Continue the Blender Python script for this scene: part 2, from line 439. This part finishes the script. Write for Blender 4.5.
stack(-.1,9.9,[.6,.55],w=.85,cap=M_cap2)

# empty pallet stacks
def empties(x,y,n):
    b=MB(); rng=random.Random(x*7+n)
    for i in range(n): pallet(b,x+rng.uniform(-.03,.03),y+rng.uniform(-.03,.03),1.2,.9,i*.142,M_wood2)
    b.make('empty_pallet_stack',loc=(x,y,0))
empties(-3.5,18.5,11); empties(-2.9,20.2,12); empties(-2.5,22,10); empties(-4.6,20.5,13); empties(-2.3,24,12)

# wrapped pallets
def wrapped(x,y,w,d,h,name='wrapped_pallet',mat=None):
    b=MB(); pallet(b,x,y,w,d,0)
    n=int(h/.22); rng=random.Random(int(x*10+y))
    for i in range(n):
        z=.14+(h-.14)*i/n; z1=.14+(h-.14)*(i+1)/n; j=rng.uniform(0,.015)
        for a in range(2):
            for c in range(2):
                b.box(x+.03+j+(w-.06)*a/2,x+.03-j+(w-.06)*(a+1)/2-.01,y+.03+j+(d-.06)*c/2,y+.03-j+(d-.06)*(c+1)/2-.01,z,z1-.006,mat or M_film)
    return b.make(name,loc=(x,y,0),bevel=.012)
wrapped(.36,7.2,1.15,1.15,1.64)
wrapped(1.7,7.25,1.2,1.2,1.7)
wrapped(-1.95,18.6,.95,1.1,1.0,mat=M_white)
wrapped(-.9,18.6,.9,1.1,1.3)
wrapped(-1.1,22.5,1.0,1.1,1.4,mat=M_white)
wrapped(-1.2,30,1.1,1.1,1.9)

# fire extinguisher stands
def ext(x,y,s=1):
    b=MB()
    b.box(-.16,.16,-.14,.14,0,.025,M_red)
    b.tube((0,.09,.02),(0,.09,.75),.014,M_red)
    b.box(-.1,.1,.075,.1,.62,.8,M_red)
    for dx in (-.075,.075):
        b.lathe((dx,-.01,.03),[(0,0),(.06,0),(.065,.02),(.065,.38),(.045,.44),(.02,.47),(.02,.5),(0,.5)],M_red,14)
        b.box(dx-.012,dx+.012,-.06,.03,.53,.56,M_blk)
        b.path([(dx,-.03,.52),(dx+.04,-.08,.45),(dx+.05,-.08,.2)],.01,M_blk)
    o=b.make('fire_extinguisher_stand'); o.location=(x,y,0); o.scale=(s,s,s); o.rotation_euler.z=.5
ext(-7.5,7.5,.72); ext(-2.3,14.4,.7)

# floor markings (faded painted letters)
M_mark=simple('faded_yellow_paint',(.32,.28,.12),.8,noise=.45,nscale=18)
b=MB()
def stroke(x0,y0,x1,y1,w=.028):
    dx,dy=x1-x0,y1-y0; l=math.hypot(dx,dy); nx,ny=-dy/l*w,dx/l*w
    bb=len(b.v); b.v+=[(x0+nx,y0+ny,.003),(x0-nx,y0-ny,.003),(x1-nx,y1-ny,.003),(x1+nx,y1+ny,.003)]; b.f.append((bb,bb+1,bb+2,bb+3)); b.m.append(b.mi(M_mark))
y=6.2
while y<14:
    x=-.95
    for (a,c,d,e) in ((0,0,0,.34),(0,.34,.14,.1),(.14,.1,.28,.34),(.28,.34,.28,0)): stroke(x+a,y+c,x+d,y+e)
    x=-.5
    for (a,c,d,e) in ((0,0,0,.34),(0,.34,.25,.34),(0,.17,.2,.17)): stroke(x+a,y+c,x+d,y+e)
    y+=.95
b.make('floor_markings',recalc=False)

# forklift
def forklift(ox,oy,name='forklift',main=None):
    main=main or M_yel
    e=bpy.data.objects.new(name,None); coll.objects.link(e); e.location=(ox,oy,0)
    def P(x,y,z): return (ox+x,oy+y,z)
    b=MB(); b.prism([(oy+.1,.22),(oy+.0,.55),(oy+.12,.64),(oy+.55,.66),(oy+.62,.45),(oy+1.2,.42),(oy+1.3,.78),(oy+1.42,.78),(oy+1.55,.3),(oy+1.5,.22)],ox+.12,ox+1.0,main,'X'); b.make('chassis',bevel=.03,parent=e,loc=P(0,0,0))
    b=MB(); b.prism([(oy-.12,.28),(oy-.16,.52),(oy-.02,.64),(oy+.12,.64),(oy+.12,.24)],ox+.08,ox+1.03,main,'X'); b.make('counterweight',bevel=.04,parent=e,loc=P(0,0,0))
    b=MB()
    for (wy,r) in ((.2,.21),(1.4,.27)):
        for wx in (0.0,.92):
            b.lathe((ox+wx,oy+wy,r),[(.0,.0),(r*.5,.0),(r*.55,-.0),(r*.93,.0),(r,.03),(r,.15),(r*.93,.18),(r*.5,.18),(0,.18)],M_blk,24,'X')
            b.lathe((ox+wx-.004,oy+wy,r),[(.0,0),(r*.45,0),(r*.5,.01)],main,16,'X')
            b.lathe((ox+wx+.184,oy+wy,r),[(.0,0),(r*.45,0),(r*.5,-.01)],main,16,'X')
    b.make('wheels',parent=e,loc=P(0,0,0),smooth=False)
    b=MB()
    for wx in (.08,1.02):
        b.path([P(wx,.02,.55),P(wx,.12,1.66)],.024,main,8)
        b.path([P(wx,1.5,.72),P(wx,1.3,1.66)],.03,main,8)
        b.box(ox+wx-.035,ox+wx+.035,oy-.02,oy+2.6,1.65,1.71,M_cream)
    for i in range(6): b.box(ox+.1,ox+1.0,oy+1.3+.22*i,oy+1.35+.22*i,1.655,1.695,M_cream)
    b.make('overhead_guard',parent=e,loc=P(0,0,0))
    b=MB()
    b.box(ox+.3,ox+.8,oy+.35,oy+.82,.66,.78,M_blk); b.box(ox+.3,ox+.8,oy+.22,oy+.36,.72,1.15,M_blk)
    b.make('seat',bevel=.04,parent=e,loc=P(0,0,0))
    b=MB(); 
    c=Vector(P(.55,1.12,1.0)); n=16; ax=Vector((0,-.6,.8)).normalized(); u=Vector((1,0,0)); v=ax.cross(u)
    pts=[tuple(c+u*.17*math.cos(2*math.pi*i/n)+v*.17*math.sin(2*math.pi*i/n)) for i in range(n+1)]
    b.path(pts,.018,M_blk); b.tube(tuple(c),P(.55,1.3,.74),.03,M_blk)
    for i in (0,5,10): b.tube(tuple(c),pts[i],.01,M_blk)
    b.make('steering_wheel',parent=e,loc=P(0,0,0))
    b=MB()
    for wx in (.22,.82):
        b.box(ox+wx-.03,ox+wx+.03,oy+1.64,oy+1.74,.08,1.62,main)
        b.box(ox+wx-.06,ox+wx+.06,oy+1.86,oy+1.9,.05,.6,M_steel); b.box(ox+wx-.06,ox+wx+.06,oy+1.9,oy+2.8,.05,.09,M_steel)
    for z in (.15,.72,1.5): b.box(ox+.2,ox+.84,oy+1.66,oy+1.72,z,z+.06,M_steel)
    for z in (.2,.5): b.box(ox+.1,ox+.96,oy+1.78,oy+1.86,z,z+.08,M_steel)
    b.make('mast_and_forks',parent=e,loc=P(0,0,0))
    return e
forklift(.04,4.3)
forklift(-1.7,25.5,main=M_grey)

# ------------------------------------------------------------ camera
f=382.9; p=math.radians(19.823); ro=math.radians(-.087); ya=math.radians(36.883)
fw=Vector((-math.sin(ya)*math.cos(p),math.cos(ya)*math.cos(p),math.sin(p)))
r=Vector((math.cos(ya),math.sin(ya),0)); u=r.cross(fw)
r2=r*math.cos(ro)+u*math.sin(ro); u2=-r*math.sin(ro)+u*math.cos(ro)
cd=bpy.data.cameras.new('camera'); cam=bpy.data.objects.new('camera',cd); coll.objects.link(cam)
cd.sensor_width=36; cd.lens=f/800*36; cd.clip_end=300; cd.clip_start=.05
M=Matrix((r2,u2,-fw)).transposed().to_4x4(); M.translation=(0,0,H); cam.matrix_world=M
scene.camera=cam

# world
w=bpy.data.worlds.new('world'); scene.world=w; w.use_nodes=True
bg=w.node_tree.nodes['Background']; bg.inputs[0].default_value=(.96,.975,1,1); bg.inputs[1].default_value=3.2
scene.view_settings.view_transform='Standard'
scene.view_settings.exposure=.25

### BRIEF
Verbatim output is expected for the lines from the start of the data to the line in which "empties(-2.5,22,10); empties(-4.6,20.5,13); empties(-2.3,24,12)" appears, both included.

### SOLUTION FOR THIS TASK
Continue the Blender Python script for this scene: part 2, from line 439. This part finishes the script. Write for Blender 4.5.
stack(-.1,9.9,[.6,.55],w=.85,cap=M_cap2)

# empty pallet stacks
def empties(x,y,n):
    b=MB(); rng=random.Random(x*7+n)
    for i in range(n): pallet(b,x+rng.uniform(-.03,.03),y+rng.uniform(-.03,.03),1.2,.9,i*.142,M_wood2)
    b.make('empty_pallet_stack',loc=(x,y,0))
empties(-3.5,18.5,11); empties(-2.9,20.2,12); empties(-2.5,22,10); empties(-4.6,20.5,13); empties(-2.3,24,12)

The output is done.